Request — Select, from the material below, each line with "that" in it.
[Start Listed records]
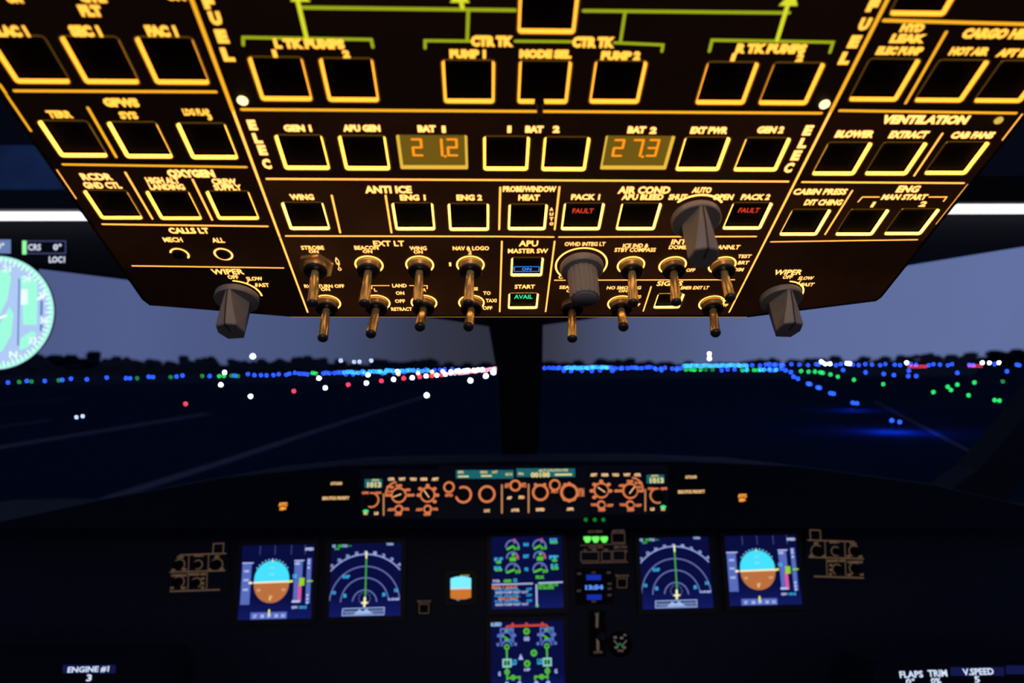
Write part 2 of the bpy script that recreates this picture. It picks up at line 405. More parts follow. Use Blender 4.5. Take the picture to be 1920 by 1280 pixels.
a.t('R TK PUMPS', 1446, 91, 132, 19); a.t('1', 1375, 107, 9, 15); a.t('2', 1500, 108, 14, 15)
for pts, w in ((((566, 14), (966, 19)), 1.5), (((456, 84), (456, 70), (696, 74), (699, 88)), 1.4), (((878, 20), (876, 76)), 1.4),
               (((797, 90), (797, 76), (884, 77)), 1.3), (((966, 77), (1073, 78)), 1.3), (((1094, 20), (1480, 24)), 1.4),
               (((1172, 22), (1163, 80)), 1.3), (((1152, 80), (1243, 84), (1241, 96)), 1.3), (((1330, 96), (1335, 75), (1562, 79), (1556, 98)), 1.4)):
    a.line(pts, w, True)
hot = MB()
for pts in (((556, -8), (575, 72)), ((1479, 2), (1457, 75)), ((863, -4), (867, 14))): hot.stroke([OV.p(*q) for q in pts], 1.8 * MM, 0.00012)
for c in ((1480, 4), (562, -4), (862, -2)):
    X, Y = OV.p(*c); hot.poly([(X - 4 * MM, Y - 1.5 * MM), (X + 4 * MM, Y - 1.5 * MM), (X, Y + 5 * MM)], 0.00013)
tag(hot.build('flow_arrow_marking', M['green_hot'], a.root, a.off), 'bright yellow-green arrows')
a.line(((453, 205), (1540, 212)), 1.15)
a.line(((ex(Kl, TOP), TOP), (ex(Kl, 208), 208)), 1.35); a.line(((ex(Kr, TOP), TOP), (ex(Kr, 208), 208)), 1.35)
X, Y = OV.p(1011, 190); b = MB(); b.lathe((X, Y, 0), (0, 0, 1), [(2.4 * MM, 0), (2.4 * MM, 1.5 * MM), (1.5 * MM, 2 * MM), (1.5 * MM, 12 * MM), (1.0 * MM, 13 * MM)], 16); b.build('dark_peg', M['cap'], a.root, a.off, True)  # thin dark peg placed where a dark upright mark crosses the line
fastener_dot(a, 455, 188, 2.4, M['lamp']); fastener_dot(a, 1546, 195, 2.4, M['lamp'])
a.finish()
a = Module('electrical_panel', 'black panel with two amber battery voltage readouts between generator buttons', Kl, Kr, 209, 338)
for x, y in ((568, 285), (684, 286), (949, 287), (1060, 288), (1317, 288), (1428, 289)): a.button(x, y, 25.5)
for ch, x, y in (('E', 473, 234), ('L', 483, 259), ('E', 492, 281), ('C', 500, 307)): a.t(ch, x, y, 16, 19)
for ch, x, y in (('E', 1515, 244), ('L', 1506, 268), ('E', 1493, 291), ('C', 1479, 314)): a.t(ch, x, y, 16, 19)
a.t('GEN 1', 558, 240, 52, 13); a.t('APU GEN', 678, 240, 70, 13); a.t('BAT', 800, 241, 34, 13); a.t('1', 832, 242, 9, 13)
a.t('1', 955, 242, 9, 13); a.t('BAT', 1002, 242, 34, 13); a.t('2', 1043, 242, 13, 13); a.t('BAT', 1194, 243, 34, 13); a.t('2', 1225, 244, 13, 13)
a.t('EXT PWR', 1330, 244, 70, 13); a.t('GEN 2', 1445, 243, 50, 13)
for (px, py, digs, wd) in ((812, 286, ((782, '2'), (820, '1'), (848, '2')), '21.2'), (1194, 287, ((1160, '2'), (1196, '7'), (1225, '3')), '27.3')):
    x, y = OV.p(px, py); w, h = 34.5 * MM, 22 * MM
    hole = rrect(x, y, w, h, .8 * MM); a.holes.append(hole)
    b = MB(); b.rect(x - w / 2, y - h / 2, x + w / 2, y + h / 2, -1.6 * MM)
    c = tag(b.build('voltage_display', M['amber_disp'], a.root, a.off), 'amber readout showing %s' % wd)
    fr = MB(); i1 = 1.3 * MM
    A_ = rrect(x, y, w, h, .8 * MM); B_ = rrect(x, y, w - 2 * i1, h - 2 * i1, .4 * MM); n = len(A_)
    fr.add([(p[0], p[1], 0) for p in A_] + [(p[0], p[1], -1.5 * MM) for p in B_], [(i, (i + 1) % n, n + (i + 1) % n, n + i) for i in range(n)])
    fr.build('light_frame', emis('amber_frame', (0.85, 0.50, 0.05)), c, a.off)
    dg = MB()
    SEG = {'1': 'bc', '2': 'abged', '3': 'abgcd', '7': 'abc'}
    for k, (dx, ch) in enumerate(digs):
        cx, cy = OV.p(dx, py - 6); hw, hh = 2.7 * MM, 6.0 * MM
        P = {'a': ((-hw, hh), (hw, hh)), 'b': ((hw, hh), (hw, 0)), 'c': ((hw, 0), (hw, -hh)), 'd': ((-hw, -hh), (hw, -hh)), 'e': ((-hw, 0), (-hw, -hh)), 'f': ((-hw, hh), (-hw, 0)), 'g': ((-hw, 0), (hw, 0))}
        for s_ in SEG[ch]:
            (x0, y0), (x1, y1) = P[s_]; dg.stroke(((cx + x0 * .8, cy + y0 * .85), (cx + x1 * .8, cy + y1 * .85)), 1.25 * MM, -1.4 * MM)
        if k == 1: dg.disc(cx + hw + .9 * MM, cy - hh * .95, .8 * MM, -1.4 * MM, 10)
    dg.build('digits_lettering', M['amber_dig'], c, a.off)
a.line(((500, 335), (1478, 340)), 1.1)
a.line(((ex(Kl, 210), 210), (ex(Kl, 337), 337)), 1.25); a.line(((ex(Kr, 210), 210), (ex(Kr, 337), 337)), 1.25)
a.finish()
KA, KB = 0.0255, 0.1235
a = Module('anti_ice_panel', 'black panel with gold letters ANTI ICE above WING and engine buttons', Kl, KA, 338, 444)
for x, y in ((574, 404), (776, 405), (879, 406)): a.button(x, y, 25)
a.t('ANTI ICE', 728, 355, 88, 14); a.t('WING', 566, 369, 45, 11); a.t('ENG 1', 774, 370, 48, 11); a.t('ENG 2', 880, 370, 48, 11)
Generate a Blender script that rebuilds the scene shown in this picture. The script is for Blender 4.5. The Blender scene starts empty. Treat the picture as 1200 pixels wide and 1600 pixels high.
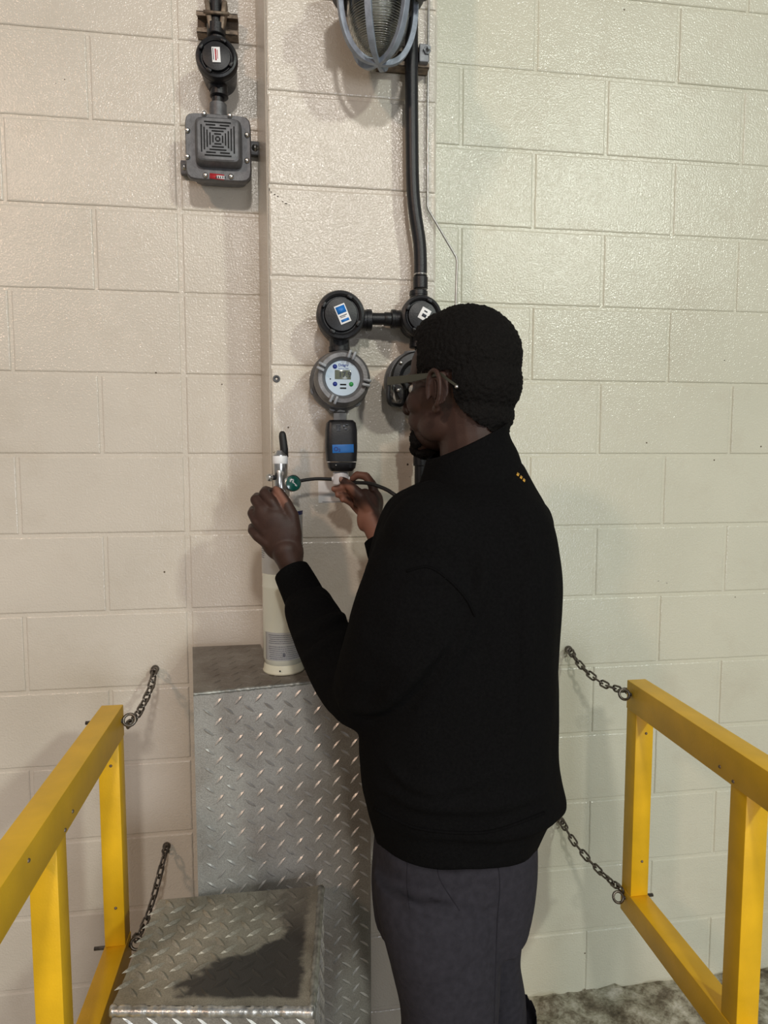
[End Listed records]
Task answer —
Write part 2 of the bpy script that recreates this picture. It picks up at line 405. More parts follow. Use Blender 4.5. Take the picture to be 1920 by 1280 pixels.
Generate a Blender script that rebuilds the scene shown in this picture. The script is for Blender 4.5. The Blender scene starts empty. Treat the picture as 1200 pixels wide and 1600 pixels high.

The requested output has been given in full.